Le 12 juillet le Gouvernement rétablit la peine de mort et introduisit les tribunaux « militaires – révolutionnaires » à la place des anciens conseils de guerre. La différence consistait en ce que les nouveaux tribunaux étaient électifs (3 officiers et 3 soldats), les candidats étant choisis soit sur la liste des membres du jury, soit parmi les membres des comités de l’armée. D’ailleurs, cette mesure (le rétablissement de la peine de mort) que le Gouvernement avait consentie sous l’influence du commandement, des commissaires et des comités, était d’avance vouée à l’insuccès : plus tard, à la « Conférence Démocratique », Kérensky chercha à se justifier aux yeux de la démocratie : « Attendez que je signe au moins un seul arrêt de mort, et alors je vous accorderai le droit de me maudire… » D’autre part, la composition des tribunaux et les conditions de leur fonctionnement, que j’ai indiquées plus haut, ne pouvaient contribuer à la réalisation de la mesure en question : il ne se trouvait presque pas de juges capables de prononcer un arrêt de mort, ni de commissaires qui consentissent à le confirmer.

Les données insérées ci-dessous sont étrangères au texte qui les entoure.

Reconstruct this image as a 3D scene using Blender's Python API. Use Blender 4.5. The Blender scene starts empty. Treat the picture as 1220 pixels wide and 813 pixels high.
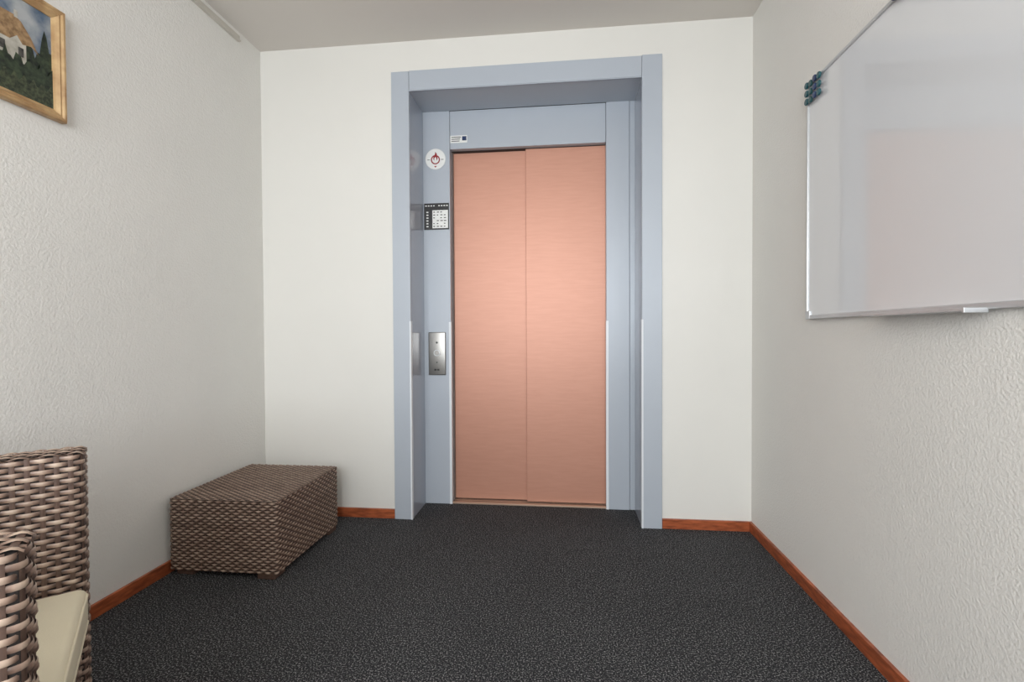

Du moins, il n’y en eut pas sur mes fronts. En même temps, au bout de deux mois de fonctionnement des conseils de guerre révolutionnaires, l’administration judiciaire avait rassemblé une documentation abondante, provenant tant des chefs militaires que des commissaires, et établissant les « infractions flagrantes aux règles de la juridiction, l’inexpérience et l’ignorance des juges ([1]) ».

Parmi les mesures pénales appliquées par le commandement suprême ou par les chefs, il faut mentionner la dissolution des régiments rebelles. Cette mesure trop hâtive a eu des conséquences imprévues : on provoquait la rébellion précisément pour faire

  1. Commissariat du front du Sud-Ouest.